Coinbase, one of the biggest cryptocurrency exchanges, has announced that it will be removing all stablecoins that don’t meet new regulations by the end of 2024. This change will affect users in the U.S. and Europe, as regulators push for stronger rules to protect consumers and make sure stablecoins are transparent and safe to use.
Increased Regulatory Pressure from the U.S. and Europe
Both the U.S. and Europe are stepping up their regulations on stablecoins. In the U.S., there are growing concerns that stablecoins like Tether (USDT) could pose risks if they aren’t properly backed by reserves. Lawmakers want to ensure these digital currencies are safe, transparent, and not being used to manipulate the market or deceive investors.
At the same time, Europe is preparing to roll out new laws under the Markets in Crypto-Assets (MiCA) regulations. These laws, set to fully take effect on December 31, 2024, will require stablecoin issuers to get approval from European regulators before they can operate in the EU. The goal is to make sure stablecoins are well-regulated and offer better consumer protection. Coinbase has responded by planning to remove any stablecoins that don’t comply with these new rules from its European platforms.

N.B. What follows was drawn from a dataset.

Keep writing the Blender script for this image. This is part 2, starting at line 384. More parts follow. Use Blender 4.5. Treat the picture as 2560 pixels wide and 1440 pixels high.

Coinbase’s Strategy to Stay Compliant
Coinbase is committed to following the law and staying ahead of these changes. The company has promised to notify its users about these upcoming changes starting in November 2024. It will also help users move their funds from non-compliant stablecoins to those that meet the new regulations, like Circle’s USD Coin (USDC).
USDC is considered one of the most reliable stablecoins because it’s known for its transparency and regulatory compliance. Coinbase already prefers USDC for this reason. With stricter regulations coming into play, USDC is expected to grow in popularity, especially in regions where these new rules are being enforced.
Impact on the Stablecoin Market
The decision by Coinbase to delist non-compliant stablecoins is likely to shake up the stablecoin market. Stablecoins like USDT could face challenges in meeting the new regulatory requirements. Tether Holdings Ltd., which issues USDT, may struggle to get the necessary approval under the MiCA framework. If they can’t comply, USDT might no longer be available on Coinbase in Europe.
Other exchanges are also taking similar steps. Platforms like OKX, Bitstamp, and Uphold have already started reducing access to stablecoins that don’t meet regulatory standards. This shows that the entire industry is moving towards stricter rules. However, this may reduce options for users who are used to stablecoins with less oversight.
Legal and Industry Challenges
Besides facing changes in Europe, Coinbase is also dealing with legal challenges in the U.S. Paul Grewal, the Chief Legal Officer of Coinbase, has recently expressed frustration with how the U.S. Securities and Exchange Commission (SEC) is handling cryptocurrency cases. He mentioned that the SEC’s mixed messages about whether digital assets are considered securities are causing confusion in the industry. This uncertainty makes it difficult for companies like Coinbase to know exactly how to comply with the law.